Nel brano dedicato a Muhal Richard Abrams, Clear Monolith, si ascolta all’inizio un episodio puntillista più cageano (tipo Etudes Australes) che weberniano. Che bella questa rivitalizzazione dell’avanguardia attraverso la colloquialità, che è fondativa del jazz insieme alla ricerca. Niente orpelli, niente scalette decorative, quasi sempre uggiose. Invece ci sono arpeggi graziosi e scalette funzionali/riflessive. Nonchalance, leggerezza, maestria esecutiva. Non manca la vera improvvisazione nel solco del jazz moderno, da Hancock a Tristano. Non c’è particolare originalità dei fraseggi ma cura della progettazione di un dialogo tra due strumenti identici. Si potrebbe facilmente immaginarle come rivali se non nemiche. Invece ecco le star del pianismo jazz contemporaneo, Vijay Iyer e Craig Taborn, formare un duo e dare concerti in giro per l’Europa.

UNO DI QUESTI concerti, il 12 marzo 2018 all’Accademia di Musica Franz Liszt di Budapest, è ora in cd pubblicato dalla Ecm col titolo The Transitory Poems.
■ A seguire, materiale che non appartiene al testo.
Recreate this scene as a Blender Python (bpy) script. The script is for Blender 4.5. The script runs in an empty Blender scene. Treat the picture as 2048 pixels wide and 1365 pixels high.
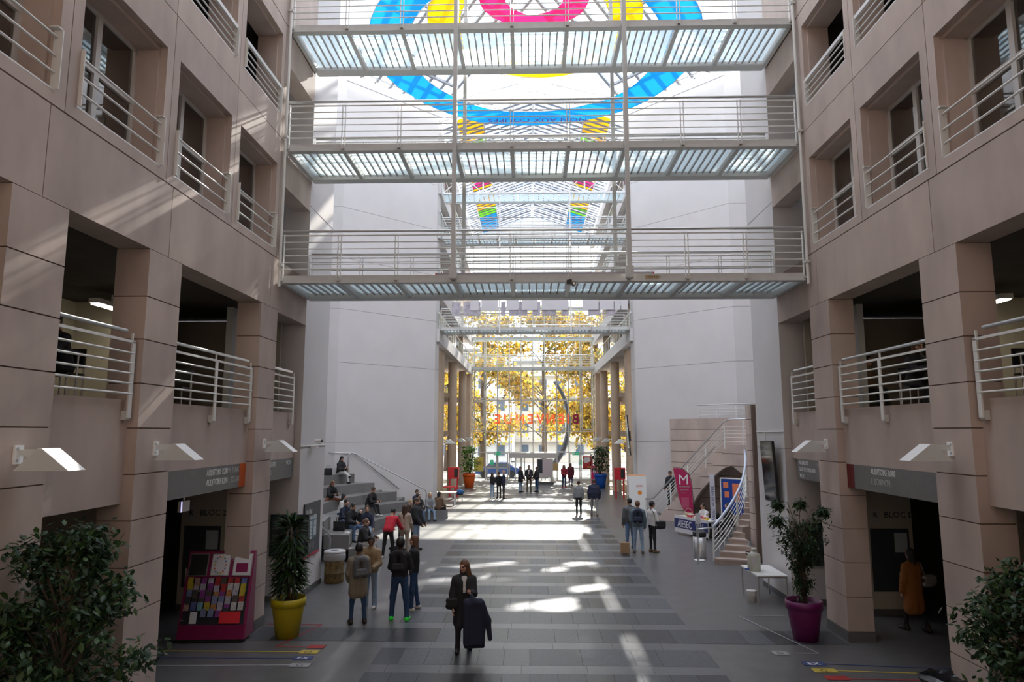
import bpy, math, random
import numpy as np
from mathutils import Matrix, Vector, Quaternion
R=math.radians
sc=bpy.context.scene
col=sc.collection
# ---------------------------------------------------------------- camera, sky, sun, exposure
cd=bpy.data.cameras.new('camera'); cam=bpy.data.objects.new('camera',cd); col.objects.link(cam)
cd.sensor_width=36; cd.lens=24.0; cd.clip_end=500; cd.clip_start=.1
cam.location=(-.27,0,4.3); cam.rotation_euler=(R(97.55),0,R(1.5))
sc.camera=cam
w=bpy.data.worlds.new('sky'); sc.world=w; w.use_nodes=True
bg=w.node_tree.nodes['Background']; bg.inputs[0].default_value=(.88,.93,1.0,1); bg.inputs[1].default_value=2.6
sd=bpy.data.lights.new('sun','SUN'); sd.energy=9; sd.angle=R(.6); sd.color=(1,.93,.82)
so=bpy.data.objects.new('sun',sd); col.objects.link(so)
so.rotation_euler=Vector((.10,.9,.60)).to_track_quat('Z','Y').to_euler(); so.location=(40,80,60)
sc.view_settings.view_transform='Standard'; sc.view_settings.look='None'
sc.view_settings.exposure=0.74; sc.view_settings.gamma=1.0; sc.view_settings.use_curve_mapping=False
sc.cycles.use_denoising=True
sc.cycles.max_bounces=10; sc.cycles.diffuse_bounces=5; sc.cycles.glossy_bounces=4
sc.cycles.transparent_max_bounces=24; sc.cycles.transmission_bounces=6
sc.cycles.sample_clamp_indirect=6
rng=random.Random(7)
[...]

Poemi «che passano e vanno via», poemi «effimeri». Eppure sembra di avvertire una solidità di impianto e di realizzazione in questa musica. Un impegno serissimo a trovare la convergenza tra il ‘900 musicale «eurocolto» e la storia recente del jazz. Luminous Brew è curioso come omaggio a Cecil Taylor. Niente parossismo sperimentale, niente percussivismo sulle tastiere. Del resto i due non puntano sulla «somiglianza», che casomai ci sarebbe qui con l’ultimo Taylor post-post-romantico. No, puntano su un idioma per duo di pianoforti – un organico con una lunga storia, da Mozart a Schubert a Bartók – che abbia una connotazione propria. Nel caso di questo brano la connotazione è molto ‘900 europeo reinventato. Col nume Bartók ben presente e non solo perché ci troviamo a Budapest. E poi non ci ricordiamo quanto lo stesso Cecil Taylor tenesse conto delle esperienze sonore bartokiane?

TRA GLI OTTO brani dell’album gli altri due con dedica a grandi artisti recentemente scomparsi sono Meshwork/Libation/When Kabuya Dances per Geri Allen (un’altra pianista…) e Sensorium per Jack Whitten, pittore e scultore espressionista astratto. Si può trovare molto free in queste due opere ma in definitiva occorre dire che vi prevale, come in tutto l’album, un mirabile ‘900 colto spregiudicato, scorrevole, acceso, dinamico, spesso «barbarico» alla Bartók, liberamente divagante. E suonato con inimitabile tocco jazz.